TASK BRIEF -> Please find all lines in the data that hold the string "pixels" and copy them.

INFORMATION SUPPLIED ->
'''

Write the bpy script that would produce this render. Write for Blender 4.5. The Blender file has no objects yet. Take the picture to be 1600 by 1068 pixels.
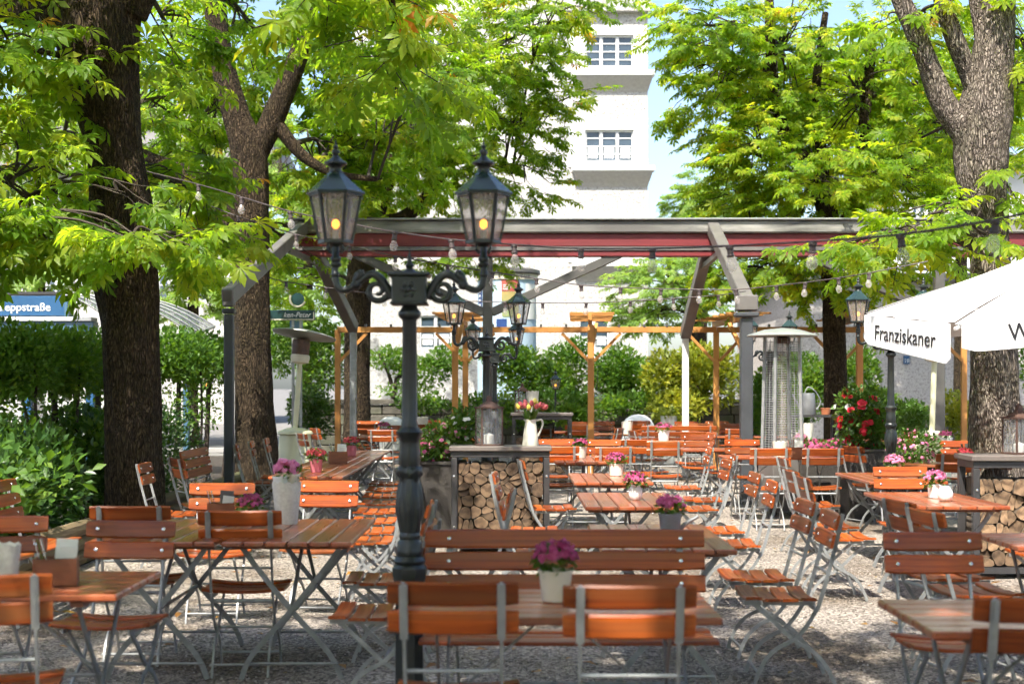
import bpy, bmesh, math, random
import numpy as np
from mathutils import Vector, Matrix, Euler
R = math.radians
rng = random.Random(7)
nrg = np.random.default_rng(11)

# ------------------------------------------------------------------ camera, sky, sun, exposure
scene = bpy.context.scene
F = 2222.0          # focal length in pixels of the 1600 px wide photograph
CZ = 1.55           # eye height
HY = 605.0          # horizon row
cam_d = bpy.data.cameras.new('camera'); cam = bpy.data.objects.new('camera', cam_d)
scene.collection.objects.link(cam); scene.camera = cam
cam.location = (0, 0, CZ); cam.rotation_euler = (R(90), 0, 0)
cam_d.sensor_width = 36.0; cam_d.lens = 36.0 * F / 1600.0
cam_d.shift_y = (HY - 534.0) / 1600.0
cam_d.clip_end = 2000.0; cam_d.clip_start = 0.05
cam_d.dof.use_dof = True; cam_d.dof.focus_distance = 13.5; cam_d.dof.aperture_fstop = 2.8

SUN = Vector((-0.30, -0.72, 1.12)).normalized()      # direction towards the sun
elev = math.asin(SUN.z); azim = math.atan2(SUN.x, SUN.y)
world = bpy.data.worlds.new('World'); scene.world = world; world.use_nodes = True
wn = world.node_tree.nodes; wl = world.node_tree.links
sky = wn.new('ShaderNodeTexSky'); sky.sky_type = 'NISHITA'; sky.sun_disc = False
sky.sun_elevation = elev; sky.sun_rotation = azim; sky.altitude = 520; sky.air_density = 1.0; sky.dust_density = 3.5; sky.ozone_density = 1.0
wl.new(sky.outputs[0], wn['Background'].inputs[0]); wn['Background'].inputs[1].default_value = 0.135
sun_d = bpy.data.lights.new('sun', 'SUN'); sun_d.energy = 5.0; sun_d.angle = R(0.53); sun_d.color = (1.0, 0.95, 0.86)
sun = bpy.data.objects.new('sun', sun_d); scene.collection.objects.link(sun)
sun.rotation_euler = SUN.to_track_quat('Z', 'Y').to_euler(); sun.location = (-10, -25, 40)
vs = scene.view_settings; vs.view_transform = 'Standard'; vs.look = 'None'; vs.exposure = 1.3; vs.gamma = 1.0; vs.use_curve_mapping = False
scene.cycles.use_denoising = True; scene.cycles.use_adaptive_sampling = True; scene.cycles.adaptive_threshold = 0.05; scene.cycles.adaptive_min_samples = 12
scene.cycles.max_bounces = 7; scene.cycles.diffuse_bounces = 4; scene.cycles.glossy_bounces = 3
scene.cycles.transmission_bounces = 6; scene.cycles.transparent_max_bounces = 12
scene.cycles.caustics_reflective = False; scene.cycles.caustics_refractive = False
scene.cycles.sample_clamp_indirect = 6.0

# ------------------------------------------------------------------ helpers
COL = scene.collection
def P(px, py, D): return Vector(((px - 800.0) * D / F, D, CZ - (py - HY) * D / F))
def XP(px, D): return (px - 800.0) * D / F

def link(name, data, parent=None, loc=(0, 0, 0), rot=(0, 0, 0), scale=None):
    o = bpy.data.objects.new(name, data); COL.objects.link(o)
    o.parent = parent; o.location = loc; o.rotation_euler = rot
    if scale is not None: o.scale = scale
    return o
def tag(o, label=None, cat=None, group=None, kind=None):
    if label: o['label'] = label
    if cat: o['category'] = cat
    if group: o['group'] = group
    if kind: o['kind'] = kind
    return o
def thing(name, label, cat, loc=(0, 0, 0), rz=0.0, group=None):
    o = link(name, None, None, loc, (0, 0, rz)); o.empty_display_size = 0.1
    return tag(o, label, cat, group)

def catmull(pts, n=6):
    P_ = [Vector(p) for p in pts]; out = []
    for i in range(len(P_) - 1):
        p0 = P_[max(i - 1, 0)]; p1 = P_[i]; p2 = P_[i + 1]; p3 = P_[min(i + 2, len(P_) - 1)]
        for k in range(n):
            t = k / n
            out.append(0.5 * ((2 * p1) + (p2 - p0) * t + (2 * p0 - 5 * p1 + 4 * p2 - p3) * t * t + (3 * p1 - p0 - 3 * p2 + p3) * t ** 3))
    out.append(P_[-1]); return out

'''

THE SOLUTION ->
Write the bpy script that would produce this render. Write for Blender 4.5. The Blender file has no objects yet. Take the picture to be 1600 by 1068 pixels.
F = 2222.0          # focal length in pixels of the 1600 px wide photograph